In many ways deciding to hold the final in New York was the easy part; the logistics of staging the game now had to be undertaken.

Ó Caoimh had too many work commitments in Ireland so Padraig McNamee travelled to New York in his place. The Polo Grounds was immediately booked for September 14th as the venue for the final. McNamee set up an office in the Hotel Woodstock and efficiently went about organising the final by means of delegating to committees and sub-committees.

Transport was arranged for the teams with 40 to travel by plane and the remaining 25 by boat. Accommodation was booked with the Cavan team staying in the Hotel Empire, the Kerry team in the Henry Hudson and the officials in the Hotel Woodstock.

To ensure the final succeeded in its main aim - the rejuvenation of Gaelic games amongst Irish-Americans - a publicity campaign was mounted in New York. From Ireland Ó Caoimh designed and sent folders and posters which stated the purpose of playing the game in New York and gave a brief description of the characteristics of Gaelic football. When Ó Caoimh arrived in New York, on July 24th, he worked closely with Mayor William O’Dwyer (Chairman of the General Committee). The Mayor used his influential position to secure valuable publicity in the main American newspapers. On one occasion he hosted a luncheon in Gracie Mansions, the Mayoral Residence, to which all the major sports columnists were invited, giving
Ó Caoimh an opportunity to promote both the final and the aims and objectives of the GAA.
 

The first party of players and officials arrived by boat on September 9th with the remainder arriving by plane September 10th. On September 11th the whole party assembled at Hotel Commodore and they were driven along Broadway escorted by a squadron of Police Officers. They were received at City Hall by the Mayor and then transported to the Hotel Roosevelt for a gala luncheon.

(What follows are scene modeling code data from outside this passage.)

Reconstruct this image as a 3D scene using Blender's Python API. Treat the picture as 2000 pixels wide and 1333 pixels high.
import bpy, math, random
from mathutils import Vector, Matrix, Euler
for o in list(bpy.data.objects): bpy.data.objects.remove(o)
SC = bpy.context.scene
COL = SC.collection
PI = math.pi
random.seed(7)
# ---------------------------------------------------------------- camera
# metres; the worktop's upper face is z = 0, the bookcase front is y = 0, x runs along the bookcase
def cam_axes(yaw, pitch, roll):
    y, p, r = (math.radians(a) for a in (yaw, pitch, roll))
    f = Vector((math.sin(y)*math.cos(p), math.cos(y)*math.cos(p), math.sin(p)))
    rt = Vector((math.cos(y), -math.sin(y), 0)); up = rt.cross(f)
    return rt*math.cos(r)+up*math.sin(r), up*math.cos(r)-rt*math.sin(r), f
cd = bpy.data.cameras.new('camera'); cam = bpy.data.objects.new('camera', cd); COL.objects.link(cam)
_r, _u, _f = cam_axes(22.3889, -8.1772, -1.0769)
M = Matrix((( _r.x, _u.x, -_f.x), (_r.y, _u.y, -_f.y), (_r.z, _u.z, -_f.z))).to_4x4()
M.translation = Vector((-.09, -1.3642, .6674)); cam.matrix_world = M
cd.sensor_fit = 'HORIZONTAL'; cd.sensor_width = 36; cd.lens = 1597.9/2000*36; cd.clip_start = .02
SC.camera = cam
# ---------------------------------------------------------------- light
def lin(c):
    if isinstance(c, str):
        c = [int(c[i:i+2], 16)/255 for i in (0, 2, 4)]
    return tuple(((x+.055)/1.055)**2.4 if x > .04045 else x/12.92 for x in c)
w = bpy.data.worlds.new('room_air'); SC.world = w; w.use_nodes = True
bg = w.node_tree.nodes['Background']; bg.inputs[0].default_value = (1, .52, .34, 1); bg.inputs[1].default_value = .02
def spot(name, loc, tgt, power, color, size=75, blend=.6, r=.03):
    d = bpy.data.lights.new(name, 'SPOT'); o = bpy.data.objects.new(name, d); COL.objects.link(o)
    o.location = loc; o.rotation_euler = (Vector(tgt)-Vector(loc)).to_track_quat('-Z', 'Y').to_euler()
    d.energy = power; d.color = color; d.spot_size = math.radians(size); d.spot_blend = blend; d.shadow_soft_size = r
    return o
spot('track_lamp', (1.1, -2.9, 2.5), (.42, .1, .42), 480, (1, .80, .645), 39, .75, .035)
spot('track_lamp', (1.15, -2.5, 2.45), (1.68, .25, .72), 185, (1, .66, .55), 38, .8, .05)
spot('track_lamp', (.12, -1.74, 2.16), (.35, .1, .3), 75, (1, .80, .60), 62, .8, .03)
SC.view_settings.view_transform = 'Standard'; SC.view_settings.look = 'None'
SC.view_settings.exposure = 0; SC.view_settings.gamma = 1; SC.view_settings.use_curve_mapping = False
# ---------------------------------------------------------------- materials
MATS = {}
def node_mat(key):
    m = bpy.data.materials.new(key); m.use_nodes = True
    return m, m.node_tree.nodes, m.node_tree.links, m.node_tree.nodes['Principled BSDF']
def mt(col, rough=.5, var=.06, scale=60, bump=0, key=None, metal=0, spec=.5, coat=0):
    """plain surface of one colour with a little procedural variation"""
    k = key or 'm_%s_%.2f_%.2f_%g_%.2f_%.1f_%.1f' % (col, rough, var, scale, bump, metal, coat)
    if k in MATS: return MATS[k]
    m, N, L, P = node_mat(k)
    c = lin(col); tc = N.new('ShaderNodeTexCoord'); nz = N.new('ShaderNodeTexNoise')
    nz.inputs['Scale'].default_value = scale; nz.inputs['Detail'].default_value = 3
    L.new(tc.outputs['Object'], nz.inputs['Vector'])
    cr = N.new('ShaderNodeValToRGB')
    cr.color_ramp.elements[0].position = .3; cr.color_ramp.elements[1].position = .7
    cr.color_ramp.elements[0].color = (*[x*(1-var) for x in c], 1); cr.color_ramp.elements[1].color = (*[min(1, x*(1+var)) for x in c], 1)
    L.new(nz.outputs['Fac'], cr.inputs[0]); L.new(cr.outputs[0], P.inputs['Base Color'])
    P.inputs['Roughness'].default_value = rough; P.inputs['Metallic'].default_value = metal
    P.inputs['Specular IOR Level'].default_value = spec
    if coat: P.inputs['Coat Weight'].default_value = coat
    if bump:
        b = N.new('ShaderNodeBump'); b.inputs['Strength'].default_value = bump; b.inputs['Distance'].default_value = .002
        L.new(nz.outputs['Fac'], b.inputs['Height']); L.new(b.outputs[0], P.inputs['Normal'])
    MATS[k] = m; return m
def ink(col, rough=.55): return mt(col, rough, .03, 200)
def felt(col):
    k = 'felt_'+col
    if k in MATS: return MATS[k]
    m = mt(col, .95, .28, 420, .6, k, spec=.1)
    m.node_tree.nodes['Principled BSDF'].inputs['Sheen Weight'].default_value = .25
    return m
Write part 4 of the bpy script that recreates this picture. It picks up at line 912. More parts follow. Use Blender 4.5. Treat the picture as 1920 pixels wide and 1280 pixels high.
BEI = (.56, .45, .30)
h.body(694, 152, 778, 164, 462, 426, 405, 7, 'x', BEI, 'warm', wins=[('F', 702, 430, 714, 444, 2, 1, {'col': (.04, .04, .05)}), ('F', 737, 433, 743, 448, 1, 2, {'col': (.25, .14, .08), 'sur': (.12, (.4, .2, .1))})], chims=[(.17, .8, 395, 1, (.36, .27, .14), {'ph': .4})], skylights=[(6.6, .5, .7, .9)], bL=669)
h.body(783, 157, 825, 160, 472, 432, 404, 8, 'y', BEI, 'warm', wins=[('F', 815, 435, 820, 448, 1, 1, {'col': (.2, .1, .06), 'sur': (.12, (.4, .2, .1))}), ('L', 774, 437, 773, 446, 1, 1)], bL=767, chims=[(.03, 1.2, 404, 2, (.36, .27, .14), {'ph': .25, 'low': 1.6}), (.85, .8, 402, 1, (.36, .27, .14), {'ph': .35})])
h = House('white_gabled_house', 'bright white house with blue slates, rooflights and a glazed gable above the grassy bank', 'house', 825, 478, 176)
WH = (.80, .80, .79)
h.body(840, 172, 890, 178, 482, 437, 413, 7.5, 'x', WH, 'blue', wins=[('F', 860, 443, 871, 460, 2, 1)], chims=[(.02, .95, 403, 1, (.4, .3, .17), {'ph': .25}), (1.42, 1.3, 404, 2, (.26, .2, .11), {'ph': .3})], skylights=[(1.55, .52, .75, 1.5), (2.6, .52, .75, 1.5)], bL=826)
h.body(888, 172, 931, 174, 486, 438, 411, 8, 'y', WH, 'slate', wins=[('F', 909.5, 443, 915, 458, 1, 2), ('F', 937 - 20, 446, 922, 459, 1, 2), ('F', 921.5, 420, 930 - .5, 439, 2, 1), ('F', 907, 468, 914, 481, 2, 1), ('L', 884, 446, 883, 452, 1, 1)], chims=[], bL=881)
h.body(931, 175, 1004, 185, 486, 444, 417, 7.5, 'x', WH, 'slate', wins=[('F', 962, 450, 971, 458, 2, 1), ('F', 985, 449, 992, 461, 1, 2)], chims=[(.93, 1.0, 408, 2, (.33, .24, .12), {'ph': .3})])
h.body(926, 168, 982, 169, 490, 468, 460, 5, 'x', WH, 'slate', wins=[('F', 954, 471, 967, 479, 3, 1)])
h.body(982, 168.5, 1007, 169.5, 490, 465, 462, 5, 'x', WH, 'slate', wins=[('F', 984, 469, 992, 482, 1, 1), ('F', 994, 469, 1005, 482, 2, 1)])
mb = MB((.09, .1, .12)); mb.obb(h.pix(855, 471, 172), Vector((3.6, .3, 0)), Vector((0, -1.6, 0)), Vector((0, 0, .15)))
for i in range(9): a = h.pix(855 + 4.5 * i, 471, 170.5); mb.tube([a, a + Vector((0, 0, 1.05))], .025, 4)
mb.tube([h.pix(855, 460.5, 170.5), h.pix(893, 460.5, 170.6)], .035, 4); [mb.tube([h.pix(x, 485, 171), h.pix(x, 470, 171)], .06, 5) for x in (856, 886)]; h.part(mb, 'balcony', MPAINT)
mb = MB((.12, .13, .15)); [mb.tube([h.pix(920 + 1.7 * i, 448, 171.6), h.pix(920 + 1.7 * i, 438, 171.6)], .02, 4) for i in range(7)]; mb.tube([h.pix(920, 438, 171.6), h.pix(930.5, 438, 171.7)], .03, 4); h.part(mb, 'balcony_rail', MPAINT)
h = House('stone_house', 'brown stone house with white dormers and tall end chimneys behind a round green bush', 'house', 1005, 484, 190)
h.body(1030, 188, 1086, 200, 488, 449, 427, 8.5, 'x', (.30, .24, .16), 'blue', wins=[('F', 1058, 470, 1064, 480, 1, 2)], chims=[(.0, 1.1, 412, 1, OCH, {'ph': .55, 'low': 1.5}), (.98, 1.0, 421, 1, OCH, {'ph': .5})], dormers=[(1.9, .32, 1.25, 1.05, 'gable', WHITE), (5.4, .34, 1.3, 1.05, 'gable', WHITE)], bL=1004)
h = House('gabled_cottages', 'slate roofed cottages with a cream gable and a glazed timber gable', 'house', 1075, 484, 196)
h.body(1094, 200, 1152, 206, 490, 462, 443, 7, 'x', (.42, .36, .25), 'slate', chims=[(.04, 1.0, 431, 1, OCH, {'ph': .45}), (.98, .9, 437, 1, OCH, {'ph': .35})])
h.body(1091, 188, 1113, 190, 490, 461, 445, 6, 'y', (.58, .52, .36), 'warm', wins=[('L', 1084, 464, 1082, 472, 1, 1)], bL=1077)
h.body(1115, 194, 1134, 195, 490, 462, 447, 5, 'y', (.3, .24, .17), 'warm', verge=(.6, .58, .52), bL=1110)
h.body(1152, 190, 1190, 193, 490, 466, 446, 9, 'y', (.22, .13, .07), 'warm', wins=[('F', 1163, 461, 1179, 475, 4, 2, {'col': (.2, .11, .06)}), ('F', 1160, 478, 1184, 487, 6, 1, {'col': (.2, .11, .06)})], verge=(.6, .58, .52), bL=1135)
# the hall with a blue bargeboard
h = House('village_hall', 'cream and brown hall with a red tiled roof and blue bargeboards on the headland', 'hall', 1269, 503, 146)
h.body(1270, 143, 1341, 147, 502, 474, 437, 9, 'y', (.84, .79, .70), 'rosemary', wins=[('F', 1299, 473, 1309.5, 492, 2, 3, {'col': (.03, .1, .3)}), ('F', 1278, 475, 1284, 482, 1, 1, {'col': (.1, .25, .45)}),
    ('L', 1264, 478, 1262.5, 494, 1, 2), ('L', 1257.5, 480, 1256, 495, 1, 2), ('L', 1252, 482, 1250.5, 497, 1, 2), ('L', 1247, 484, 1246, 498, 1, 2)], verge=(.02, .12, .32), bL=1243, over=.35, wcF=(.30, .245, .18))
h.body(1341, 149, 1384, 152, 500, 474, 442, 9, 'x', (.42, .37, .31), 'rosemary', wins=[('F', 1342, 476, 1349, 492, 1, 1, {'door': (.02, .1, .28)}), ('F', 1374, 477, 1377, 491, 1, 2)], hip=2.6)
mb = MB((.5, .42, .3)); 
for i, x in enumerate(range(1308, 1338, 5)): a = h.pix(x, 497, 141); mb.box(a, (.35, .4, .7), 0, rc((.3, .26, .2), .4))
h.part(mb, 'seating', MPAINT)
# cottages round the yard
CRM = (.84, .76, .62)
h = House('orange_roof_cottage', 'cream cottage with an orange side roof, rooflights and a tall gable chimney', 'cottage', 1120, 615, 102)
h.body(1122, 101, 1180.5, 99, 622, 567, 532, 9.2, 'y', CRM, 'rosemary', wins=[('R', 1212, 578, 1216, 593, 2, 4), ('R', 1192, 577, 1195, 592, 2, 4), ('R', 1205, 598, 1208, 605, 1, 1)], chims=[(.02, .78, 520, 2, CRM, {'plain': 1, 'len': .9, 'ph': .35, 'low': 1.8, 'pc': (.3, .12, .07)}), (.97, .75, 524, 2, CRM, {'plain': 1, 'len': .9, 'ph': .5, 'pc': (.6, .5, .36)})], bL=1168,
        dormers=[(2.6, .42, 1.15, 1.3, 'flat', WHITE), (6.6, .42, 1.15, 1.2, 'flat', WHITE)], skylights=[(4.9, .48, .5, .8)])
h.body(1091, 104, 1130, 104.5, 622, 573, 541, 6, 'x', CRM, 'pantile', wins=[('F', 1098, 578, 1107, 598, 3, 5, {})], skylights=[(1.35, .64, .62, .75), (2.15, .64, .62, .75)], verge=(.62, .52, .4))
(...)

The teams spent the remainder of the week training. On the day of the Final, Sunday 14th September, the entire party attended High Mass at Saint Patrick’s Cathedral. The two teams arrived at the Polo Grounds at 2pm. At 2.40pm the officials and teams took to the field to a tremendous reception. The teams marched into position and stood facing the flags of the two nations while the Police Band played ‘Faith of Our Fathers’ and both National Anthems. Mayor O’Dwyer started the game. In his final report Ó Caoimh called it a ‘game that will live forever in the memory of those privileged to witness it, a magnificent exhibition of Gaelic football at its best’. The final result was Cavan 2-11, Kerry 2-07.

That night a banquet was held in the Hotel Commodore with 1,500 people attending. The following week, September 22nd, an evening match between a Cavan/Kerry selection and a New York selection was played for the benefit of the New York G.A.A. The entire party sailed home on September 24th arriving in Dun Laoghaire on October 3rd.

Ó Caoimh submitted a thorough report to the December 13th Central Council meeting detailing all aspects of the final. In his report he states that the attendance figure of 36,000 should not be looked upon as disappointing but should be regarded as a triumph and highlighted the fact that, in general, sports events are cancelled in America when rain falls. He also reported that the final resulted in a profit of £10,202 but ends the report by stating that the final ‘enlightened the American public as to the separate existence and identity of the Irish people. That was not the least of its triumphs.’

In 1948 the possibility of playing the 1949 All-Ireland Hurling Final was raised (and ultimately defeated). A New York delegation attended the 25th of September 1948 Executive Meeting, formally requesting the All-Ireland Hurling Final be brought to New York. The delegation stated that ‘last year’s final was the greatest uplift the GAA in New York and the U.S.A. in general ever got - the proof being that this year (1948) has been a record year’.